>>>>

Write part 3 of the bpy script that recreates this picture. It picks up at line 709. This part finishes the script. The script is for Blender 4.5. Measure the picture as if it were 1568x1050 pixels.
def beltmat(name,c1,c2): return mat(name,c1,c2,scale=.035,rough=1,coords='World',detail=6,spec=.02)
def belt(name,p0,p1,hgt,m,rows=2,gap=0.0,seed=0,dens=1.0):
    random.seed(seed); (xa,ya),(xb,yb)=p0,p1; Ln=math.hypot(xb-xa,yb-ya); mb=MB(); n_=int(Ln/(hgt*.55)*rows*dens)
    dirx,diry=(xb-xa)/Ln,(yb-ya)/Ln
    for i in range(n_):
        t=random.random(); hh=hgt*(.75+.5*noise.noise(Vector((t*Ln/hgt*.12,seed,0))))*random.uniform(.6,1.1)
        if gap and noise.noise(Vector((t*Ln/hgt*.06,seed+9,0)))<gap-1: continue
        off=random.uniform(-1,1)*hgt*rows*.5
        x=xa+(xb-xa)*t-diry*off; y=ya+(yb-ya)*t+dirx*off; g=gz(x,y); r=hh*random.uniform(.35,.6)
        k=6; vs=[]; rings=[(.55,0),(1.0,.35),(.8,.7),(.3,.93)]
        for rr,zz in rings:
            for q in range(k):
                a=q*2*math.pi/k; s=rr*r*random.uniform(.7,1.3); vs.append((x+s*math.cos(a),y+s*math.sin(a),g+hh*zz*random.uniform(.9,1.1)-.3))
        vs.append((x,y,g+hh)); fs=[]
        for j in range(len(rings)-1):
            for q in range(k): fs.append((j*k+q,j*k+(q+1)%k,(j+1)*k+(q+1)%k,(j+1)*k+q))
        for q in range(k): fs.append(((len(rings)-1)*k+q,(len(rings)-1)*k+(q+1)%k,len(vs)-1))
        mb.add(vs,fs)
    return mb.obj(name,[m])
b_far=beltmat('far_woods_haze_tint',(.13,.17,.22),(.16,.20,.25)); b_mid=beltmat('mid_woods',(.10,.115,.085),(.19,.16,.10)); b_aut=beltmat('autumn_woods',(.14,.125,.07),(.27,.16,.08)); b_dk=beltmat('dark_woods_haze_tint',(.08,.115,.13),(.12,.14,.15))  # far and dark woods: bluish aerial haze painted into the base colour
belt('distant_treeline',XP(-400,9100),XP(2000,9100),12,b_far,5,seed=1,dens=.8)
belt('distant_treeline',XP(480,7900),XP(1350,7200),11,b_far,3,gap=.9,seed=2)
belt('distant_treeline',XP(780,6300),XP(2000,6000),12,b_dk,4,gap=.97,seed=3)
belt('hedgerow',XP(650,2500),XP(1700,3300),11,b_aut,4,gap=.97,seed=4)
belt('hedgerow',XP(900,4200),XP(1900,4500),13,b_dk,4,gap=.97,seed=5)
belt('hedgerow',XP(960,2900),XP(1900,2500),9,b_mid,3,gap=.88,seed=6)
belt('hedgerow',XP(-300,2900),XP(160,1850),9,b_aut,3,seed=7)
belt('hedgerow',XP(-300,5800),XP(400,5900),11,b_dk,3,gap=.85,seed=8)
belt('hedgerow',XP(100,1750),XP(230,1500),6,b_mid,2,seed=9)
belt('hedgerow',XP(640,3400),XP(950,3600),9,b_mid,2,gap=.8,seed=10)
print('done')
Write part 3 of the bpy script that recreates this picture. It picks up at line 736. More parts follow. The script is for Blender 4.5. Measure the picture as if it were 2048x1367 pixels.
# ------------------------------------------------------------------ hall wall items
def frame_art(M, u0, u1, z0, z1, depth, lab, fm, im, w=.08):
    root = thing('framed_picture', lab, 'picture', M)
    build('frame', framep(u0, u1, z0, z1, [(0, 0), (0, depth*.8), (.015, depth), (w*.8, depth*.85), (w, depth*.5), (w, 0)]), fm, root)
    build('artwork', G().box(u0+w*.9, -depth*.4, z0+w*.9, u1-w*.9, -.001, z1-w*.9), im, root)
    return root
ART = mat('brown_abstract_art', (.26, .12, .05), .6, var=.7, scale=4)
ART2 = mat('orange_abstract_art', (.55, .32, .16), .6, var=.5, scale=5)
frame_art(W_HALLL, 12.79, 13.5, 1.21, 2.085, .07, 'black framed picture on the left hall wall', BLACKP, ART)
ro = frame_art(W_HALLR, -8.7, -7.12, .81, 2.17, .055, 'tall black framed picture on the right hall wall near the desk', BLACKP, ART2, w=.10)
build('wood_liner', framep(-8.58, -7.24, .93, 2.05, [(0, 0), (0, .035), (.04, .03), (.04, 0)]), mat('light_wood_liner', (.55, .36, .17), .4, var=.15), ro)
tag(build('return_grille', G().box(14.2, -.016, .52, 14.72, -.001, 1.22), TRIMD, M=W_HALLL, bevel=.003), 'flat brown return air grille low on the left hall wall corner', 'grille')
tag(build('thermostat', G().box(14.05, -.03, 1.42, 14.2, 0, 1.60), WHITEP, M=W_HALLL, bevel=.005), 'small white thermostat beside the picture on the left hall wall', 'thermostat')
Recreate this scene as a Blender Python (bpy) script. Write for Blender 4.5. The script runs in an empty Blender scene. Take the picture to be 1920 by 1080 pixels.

<<<<

**OBJECTIVE**. Which lines hold the string "dens"? List them all.

**SOLUTION FOR THIS PROBLEM**.
def belt(name,p0,p1,hgt,m,rows=2,gap=0.0,seed=0,dens=1.0):
    random.seed(seed); (xa,ya),(xb,yb)=p0,p1; Ln=math.hypot(xb-xa,yb-ya); mb=MB(); n_=int(Ln/(hgt*.55)*rows*dens)
belt('distant_treeline',XP(-400,9100),XP(2000,9100),12,b_far,5,seed=1,dens=.8)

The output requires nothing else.